Attentif à cette Princesse de Trébizonde, on se rappellera que chez Offenbach le réel-du-maintenant bascule facilement dans l’œuvre musicale : ainsi avec le grand tirage de loterie que le patron des saltimbanques, Cabriolo, soumet aux petits et aux grands de Trébizonde, et dont le ressort dramaturgique « jouait » aussi à la 1ère de l’opéra-bouffe en 1869 : le soir de la création, qui a lieu à Baden-Baden, Offenbach, notoirement addicté au jeu, va encore passer un long moment à la roulette du Casino, et d’ailleurs gagner … Mais c’est quatre jours avant le déclenchement d’une autre roulette tueuse – non point russe, mais prussienne- qui va en trois semaines déclencher la guerre de 1870-71, à propos de la candidature d’un Hohenzollern au trône espagnol et d’une manipulation-maquillage par Bismarck (« la dépêche d’Ems ») des nouvelles signalant pourtant une renonciation à ce coup diplomatique.

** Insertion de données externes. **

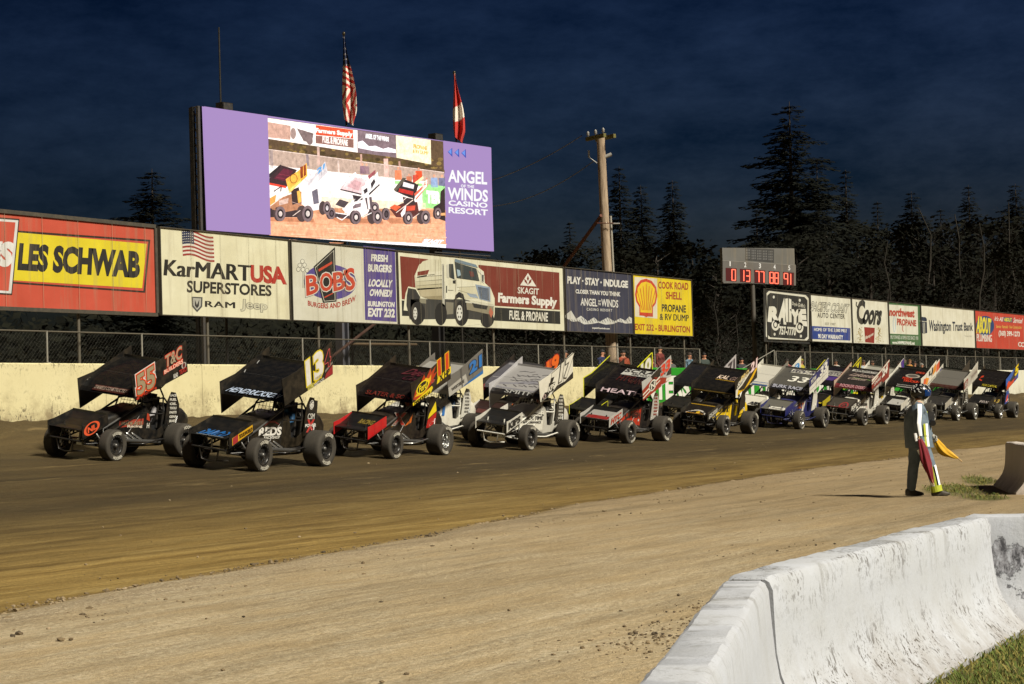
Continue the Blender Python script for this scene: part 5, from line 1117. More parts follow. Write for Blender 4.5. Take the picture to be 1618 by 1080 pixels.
INV3 = {}
def car_frame(xf, yl, yaw):
    h = Vector((-math.cos(yaw), -math.sin(yaw), 0)); lft = Vector((math.sin(yaw), -math.cos(yaw), 0))
    r0 = Vector((xf, yl, 0)) - h * 2.3 - lft * .76
    g = lambda p: Vector((p.x, p.y, bank(p.y)))
    o = g(r0); X = (g(r0 + h * 2.3) - o).normalized(); Y = (g(r0 + lft * .8) - g(r0 - lft * .8)).normalized(); Z = X.cross(Y).normalized(); Y = Z.cross(X)
    Mx = Matrix((X, Y, Z)).transposed().to_4x4(); Mx.translation = o; return Mx
def make_car(c):
    Mx = car_frame(*c['pos']) @ Matrix.Scale(c.get('scale', 1.0), 4); root = empty("sprint_car", mw=Mx); tag(root, c['label'], "race car", "winged sprint cars lined up two wide on the clay")
    tube_c = c.get('tube', 'black'); rc = c.get('rims', ('black', 'black'))
    # wheels
    for (x, y, r, w, col, out, spin) in ((2.3, .76, .335, .25, rc[0], 1, 0.3), (2.3, -.72, .335, .25, rc[0], -1, 1.1), (0, .74, .375, .40, rc[1], 1, -0.4), (0, -.80, .43, .46, rc[1], -1, 2.0)):
        ml = Matrix.Translation((x, y, r - 0.012)) @ (Matrix.Rotation(math.pi, 4, 'Z') if out < 0 else Matrix()) @ Matrix.Rotation(spin + random.uniform(-.5, .5) if not c.get('lead') else spin * .3, 4, 'Y')
        if x == 2.3: ml = ml @ Matrix.Rotation(R(0), 4, 'Z')
        wh = link("wheel", rim_mesh(w, col), root, ml); link("tyre", tyre_mesh(r, w), wh)
    link("front_axle", part_mesh("front_axle", 'grey' if tube_c == 'white' else tube_c, f_axle), root); link("rear_axle", part_mesh("rear_axle", 'black', f_rear), root)
    for s in (1, -1): link("shock_absorber", part_mesh("shock_absorber" + str(s), 'silver' if tube_c != 'black' else 'black', f_shock(s)), root)
    L_ = lambda n, me: link(n, me, root, ROLL)
    L_("roll_cage", cage_mesh(tube_c)); L_("front_bumper", part_mesh("front_bumper", c.get('bump', tube_c), f_bumper))
    for s in (1, -1): L_("nerf_bar", part_mesh("nerf_bar" + str(s), c.get('nerf', tube_c), f_nerf(s)))
    L_("engine", part_mesh("engine", 'black', f_engine)); L_("seat", part_mesh("seat", 'black', f_seat))
    # hood with side lettering
    mb = MB(); hm = P(c['hood']); mb.loft([rrect(*s) for s in HOOD], hm)
    A = Art(mb, lambda x, z, l: Vector((x, hw_at(x) + .003 + .002 * l, z)), lambda k: P(k))
    sc = c.get('side', c['hood'])
    if sc != c['hood']:
        for i in range(8):
            x0 = 2.05 - i * .155; x1 = x0 - .155; zt = lambda x: .76 + .24 * (2.05 - x) / 1.24
            A.p(sc, [(x0, .50 + .0 * x0), (x1, .48), (x1, zt(x1)), (x0, zt(x0))], 0)
    for it in c.get('hart', ()): 
        if it[0] in ('t', 'o'):
            it = list(it); s0, t0, s1, t1 = it[2:6]; it[2:6] = [2.05 - 1.24 * s0, .58 + .46 * t0, 2.05 - 1.24 * s1, .58 + .46 * t1]
        elif it[0] == 'p': it = list(it); it[2] = [(2.05 - 1.24 * s, .58 + .46 * q) for s, q in it[2]]
        elif it[0] == 'e': it = list(it); it[2:6] = [2.05 - 1.24 * it[2], .58 + .46 * it[3], 1.24 * it[4], .46 * it[5]]
        draw_items(A, it)
    L_("hood", mb.mesh("hood"))
    # cockpit side and tail
    for s in (1, -1):
        mb = MB(); y = s * .388; th = Vector((0, -s * .012, 0))
        q = [(.80, .40), (.14, .44), (.14, .72), (.36, .60), (.58, .62), (.70, .98), (.80, 1.09)]
        pts = [Vector((x, y, z)) for x, z in q]; pts = pts if s > 0 else pts[::-1]; mb.slab(pts, th, P(c.get('cock', c['hood'])))
        if s > 0: 
            A = Art(mb, lambda x, z, l: Vector((x, .390 + .002 * l, z)), lambda k: P(k))
            if 'cart' in c:
                for it in c['cart']: draw_items(A, it)
        L_("cockpit_panel", mb.mesh("cockpit_panel"))
    mb = MB(); mb.loft([rrect(*s, .16, .10) for s in TAIL], P(c.get('tail', c['hood']))); L_("tail_tank", mb.mesh("tail_tank"))
    # tall panel beside the seat back
    mb = MB(); q = [(.16, .62), (-.34, .72), (-.30, 1.16), (-.14, 1.42), (.02, 1.44), (.12, 1.26)]
    mb.slab([Vector((x, .405, z)) for x, z in q], Vector((0, -.012, 0)), P(c.get('sail', c.get('tail', c['hood']))))
    A = Art(mb, lambda x, z, l: Vector((x, .408 + .002 * l, z)), lambda k: P(k))
    for k in range(c.get('stickers', 7)):
        z = 1.34 - .095 * k; A.t(("RACE", "FUEL", "OIL", "TOOLS", "PARTS", "GEAR", "BRAKES")[k % 7], (.06 - .01 * k, z, -.16 - .015 * k, z + .05), c.get('stick', '#b9b6ac'), .06, 1)
    for it in c.get('sart', ()): draw_items(A, it)
    L_("head_panel", mb.mesh("head_panel"))
    # top wing: foil carries the two side panels
    mb = MB(); nu, nv = 6, 14; top = [[foil_pt(i / nu, j / nv) for i in range(nu + 1)] for j in range(nv + 1)]
    fm_ = paint(c['foil'], .26, 0, .07)
    for j in range(nv):
        for i in range(nu): mb.add([top[j][i], top[j][i + 1], top[j + 1][i + 1], top[j + 1][i]], [(0, 1, 2, 3)], fm_, True)
    low = [(1.55, 1.325), (1.1, 1.52), (.6, 1.75), (.16, 2.04)]
    um = P(c.get('under', '#5c5b59'))
    for (x0, z0), (x1, z1) in zip(low, low[1:]): mb.face([(x0, -.765, z0), (x0, .765, z0), (x1, .765, z1), (x1, -.765, z1)], um)
    mb.box((.155, 0, 2.08), (.012, 1.53, .07), fm_)
    A = Art(mb, lambda u, v, l: foil_pt(u, v, .003 + .002 * l), lambda k: P(k))
    if c.get('strip'): 
        for v0, v1 in ((0, .04), (.04, .08), (.08, .12)): A.r(c['strip'], .01, v0, .99, v1 - 0, .5)
    A.line('#3a3a3a', [(.02, .5), (.98, .5)], .004, .3)
    for it in c.get('fart', ()): draw_items(A, it, .02)
    wing = link("top_wing", mb.mesh("top_wing"), root, ROLL @ Matrix.Translation((c.get("wx", 0), 0, c.get("wz", 0))))
    link("side_panel", side_panel(LB, .775, .014, c['lb'], c.get('lbi', c['lb']), c.get('edge'), c.get('lart', ()), 1).mesh("side_panel"), wing)
    rp_ = side_panel(RBD, -.775, .014, c.get('rb', c['lb']), c.get('rbi', c.get('rb', c['lb'])), c.get('edge'), (), -1)
    f = quadmap(RBD, -.775, 1); A = Art(rp_, lambda s, t_, l: f(s, t_, -1) + Vector((0, .016 + .002 * l, 0)), lambda k: P(k))
    for it in c.get('rart', ()): draw_items(A, it)
    link("side_panel", rp_.mesh("side_panel"), wing)
    # nose wing
    mb = MB(); top = [[nose_pt(i / 4, j / 8) for i in range(5)] for j in range(9)]; nm = paint(c['nose'], .38, 0, .08)
    for j in range(8):
        for i in range(4): mb.add([top[j][i], top[j][i + 1], top[j + 1][i + 1], top[j + 1][i]], [(0, 1, 2, 3)], nm, True)
    [mb.face([(xa, -.46, za - d0), (xa, .46, za - d0), (xb, .46, zb_ - d1), (xb, -.46, zb_ - d1)], um) for (xa, za), (xb, zb_), d0, d1 in zip(NOSE, NOSE[1:], (.004, .02, .03, .02), (.02, .03, .02, .004))]; mb.box((2.215, 0, .985), (.01, .92, .05), nm)
    A = Art(mb, lambda u, v, l: nose_pt(u, v, .003 + .002 * l), lambda k: P(k))
    for it in c.get('nart', ()): draw_items(A, it)
    nw = L_("nose_wing", mb.mesh("nose_wing"))
    link("side_panel", side_panel(NLB, .467, .01, c.get('nlb', c['nose']), c.get('nlbi', c['nose']), c.get('nedge'), c.get('nlart', ()), 1, False).mesh("side_panel"), nw)
    link("side_panel", side_panel(NLB, -.467, .01, c.get('nrb', c.get('nlb', c['nose'])), c.get('nlb', c['nose']), c.get('nedge'), (), -1, False).mesh("side_panel"), nw)
    return root, Mx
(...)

Même si comme le disait prophétiquement l’état-major français, « il ne manque pas un bouton de guêtre », la France et son (Second Empire) allaient s’écrouler en un rien de temps…La gloire officielle d’Offenbach ne serait d’ailleurs plus, et la dernière décennie d’Orphée ferait descendre son double-Amuseur vers de (relatifs) enfers .
Et encore, conté par Zola dans La Curée, ce va-et-vient entre les spectacles des Bouffes, « la Belle Hélène », Phèdre, et les amours « incestueuses » de Maxime – le fils d’un Saccard(Rougon), spéculateur qui bâtit dans l’immobilier parisien un système d’avoirs toxiques des plus prémonitoires- avec la femme de son père, Renée… : « La Ristori (comédienne italienne illustre à ce moment en France) n’était plus qu’un gros pantin qui retroussait son peplum et montrait sa langue au public comme Blanche Muller, au 3e acte de La Belle Hélène ; Théramène dansait le cancan, et Hippolyte mangeait des tartines de confiture en se fourrant les doigts dans le nez. » Sacré Offenbach, sacré miroir des musiques, sacrée « inquiétante étrangeté » pour qui contemple ses doubles dans les Sociétés du spectacle ! Opéra-Théâtre de Saint- Etienne. Vendredi 17 mai 2013, 20h. Dimanche 19 mai, 15h. Mardi 21 mai, 20h.